**PROBLEM TO WORK ON**
Track down the lines that contain "parts" and copy them.

**THE RECORDS**
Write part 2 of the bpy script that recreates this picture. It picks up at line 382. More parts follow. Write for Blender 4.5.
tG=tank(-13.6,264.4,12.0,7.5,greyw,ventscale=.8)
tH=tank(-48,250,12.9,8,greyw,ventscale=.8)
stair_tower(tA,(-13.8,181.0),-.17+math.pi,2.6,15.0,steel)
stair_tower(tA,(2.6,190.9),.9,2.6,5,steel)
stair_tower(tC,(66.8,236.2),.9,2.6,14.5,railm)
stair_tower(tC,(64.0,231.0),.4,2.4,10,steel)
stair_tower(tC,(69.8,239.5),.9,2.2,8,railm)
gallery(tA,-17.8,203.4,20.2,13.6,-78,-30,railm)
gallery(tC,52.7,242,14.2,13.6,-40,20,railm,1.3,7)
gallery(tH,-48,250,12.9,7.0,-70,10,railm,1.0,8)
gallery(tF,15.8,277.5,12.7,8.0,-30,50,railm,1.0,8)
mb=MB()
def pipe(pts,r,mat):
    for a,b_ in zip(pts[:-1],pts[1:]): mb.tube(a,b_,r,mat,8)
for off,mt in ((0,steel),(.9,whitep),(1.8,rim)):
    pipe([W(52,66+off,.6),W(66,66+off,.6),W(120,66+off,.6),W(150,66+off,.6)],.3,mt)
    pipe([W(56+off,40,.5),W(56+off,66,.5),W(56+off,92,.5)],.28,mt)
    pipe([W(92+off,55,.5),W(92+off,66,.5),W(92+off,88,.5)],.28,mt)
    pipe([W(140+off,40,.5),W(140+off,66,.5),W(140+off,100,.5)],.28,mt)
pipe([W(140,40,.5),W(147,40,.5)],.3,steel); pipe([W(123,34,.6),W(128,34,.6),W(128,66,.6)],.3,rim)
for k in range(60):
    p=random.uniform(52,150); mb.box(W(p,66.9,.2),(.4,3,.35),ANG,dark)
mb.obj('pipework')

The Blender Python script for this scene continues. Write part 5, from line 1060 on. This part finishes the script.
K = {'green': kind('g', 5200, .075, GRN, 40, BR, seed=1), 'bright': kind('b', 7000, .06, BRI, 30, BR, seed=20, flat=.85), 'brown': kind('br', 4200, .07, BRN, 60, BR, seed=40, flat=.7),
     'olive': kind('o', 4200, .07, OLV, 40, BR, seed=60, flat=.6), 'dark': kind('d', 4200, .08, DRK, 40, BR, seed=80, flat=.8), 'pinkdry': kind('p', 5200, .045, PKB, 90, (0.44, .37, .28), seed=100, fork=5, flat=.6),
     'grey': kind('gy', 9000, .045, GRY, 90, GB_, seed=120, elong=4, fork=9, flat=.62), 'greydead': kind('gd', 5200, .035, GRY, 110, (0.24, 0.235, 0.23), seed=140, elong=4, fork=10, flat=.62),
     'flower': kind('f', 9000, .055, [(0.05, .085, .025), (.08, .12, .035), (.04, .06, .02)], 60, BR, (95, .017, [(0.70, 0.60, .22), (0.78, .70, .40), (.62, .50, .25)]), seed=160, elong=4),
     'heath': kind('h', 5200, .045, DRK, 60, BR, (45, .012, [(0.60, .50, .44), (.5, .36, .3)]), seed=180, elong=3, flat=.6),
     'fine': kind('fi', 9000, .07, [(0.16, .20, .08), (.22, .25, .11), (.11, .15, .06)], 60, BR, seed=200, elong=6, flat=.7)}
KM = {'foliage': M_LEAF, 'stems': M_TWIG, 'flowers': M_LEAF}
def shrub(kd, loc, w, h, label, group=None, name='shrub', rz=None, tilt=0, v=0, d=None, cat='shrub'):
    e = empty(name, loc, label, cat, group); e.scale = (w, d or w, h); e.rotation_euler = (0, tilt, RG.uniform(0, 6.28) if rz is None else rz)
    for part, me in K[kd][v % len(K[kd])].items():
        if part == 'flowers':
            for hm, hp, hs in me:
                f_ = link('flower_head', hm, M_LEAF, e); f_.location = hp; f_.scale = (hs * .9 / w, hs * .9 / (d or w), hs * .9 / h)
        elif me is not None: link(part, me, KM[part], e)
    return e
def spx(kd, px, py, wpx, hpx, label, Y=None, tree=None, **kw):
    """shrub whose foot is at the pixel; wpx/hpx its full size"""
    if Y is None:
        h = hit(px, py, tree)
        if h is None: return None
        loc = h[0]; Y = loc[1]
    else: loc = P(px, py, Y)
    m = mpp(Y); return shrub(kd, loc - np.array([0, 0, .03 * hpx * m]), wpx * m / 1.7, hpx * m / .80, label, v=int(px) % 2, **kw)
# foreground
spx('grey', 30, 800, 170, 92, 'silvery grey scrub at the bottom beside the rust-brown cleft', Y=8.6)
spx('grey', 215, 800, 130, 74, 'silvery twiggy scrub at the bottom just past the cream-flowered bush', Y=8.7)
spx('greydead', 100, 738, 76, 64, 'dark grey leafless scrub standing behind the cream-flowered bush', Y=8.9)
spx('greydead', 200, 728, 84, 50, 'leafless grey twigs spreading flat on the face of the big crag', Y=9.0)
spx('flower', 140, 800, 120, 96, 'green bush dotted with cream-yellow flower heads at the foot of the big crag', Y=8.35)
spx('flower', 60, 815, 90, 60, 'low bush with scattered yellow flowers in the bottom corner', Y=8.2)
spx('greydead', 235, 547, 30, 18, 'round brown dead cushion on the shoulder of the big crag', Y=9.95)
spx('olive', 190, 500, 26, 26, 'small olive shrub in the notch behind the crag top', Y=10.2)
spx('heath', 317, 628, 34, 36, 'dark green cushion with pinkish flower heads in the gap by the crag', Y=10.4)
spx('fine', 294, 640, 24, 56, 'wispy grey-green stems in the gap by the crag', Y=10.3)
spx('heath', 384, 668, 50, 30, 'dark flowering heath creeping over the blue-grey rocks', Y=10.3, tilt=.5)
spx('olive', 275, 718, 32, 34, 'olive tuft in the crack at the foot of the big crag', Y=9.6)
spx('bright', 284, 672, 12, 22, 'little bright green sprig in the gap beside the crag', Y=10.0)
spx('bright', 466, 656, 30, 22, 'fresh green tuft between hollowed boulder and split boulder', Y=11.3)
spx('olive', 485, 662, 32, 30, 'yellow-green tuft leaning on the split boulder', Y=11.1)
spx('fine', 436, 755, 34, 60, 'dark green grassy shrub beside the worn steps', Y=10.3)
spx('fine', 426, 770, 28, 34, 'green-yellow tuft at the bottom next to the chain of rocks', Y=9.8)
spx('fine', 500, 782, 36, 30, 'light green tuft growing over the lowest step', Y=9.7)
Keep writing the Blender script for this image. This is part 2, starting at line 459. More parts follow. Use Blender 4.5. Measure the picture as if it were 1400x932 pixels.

**EXPECTED ANSWER**
Write part 2 of the bpy script that recreates this picture. It picks up at line 382. More parts follow. Write for Blender 4.5.
Keep writing the Blender script for this image. This is part 2, starting at line 459. More parts follow. Use Blender 4.5. Measure the picture as if it were 1400x932 pixels.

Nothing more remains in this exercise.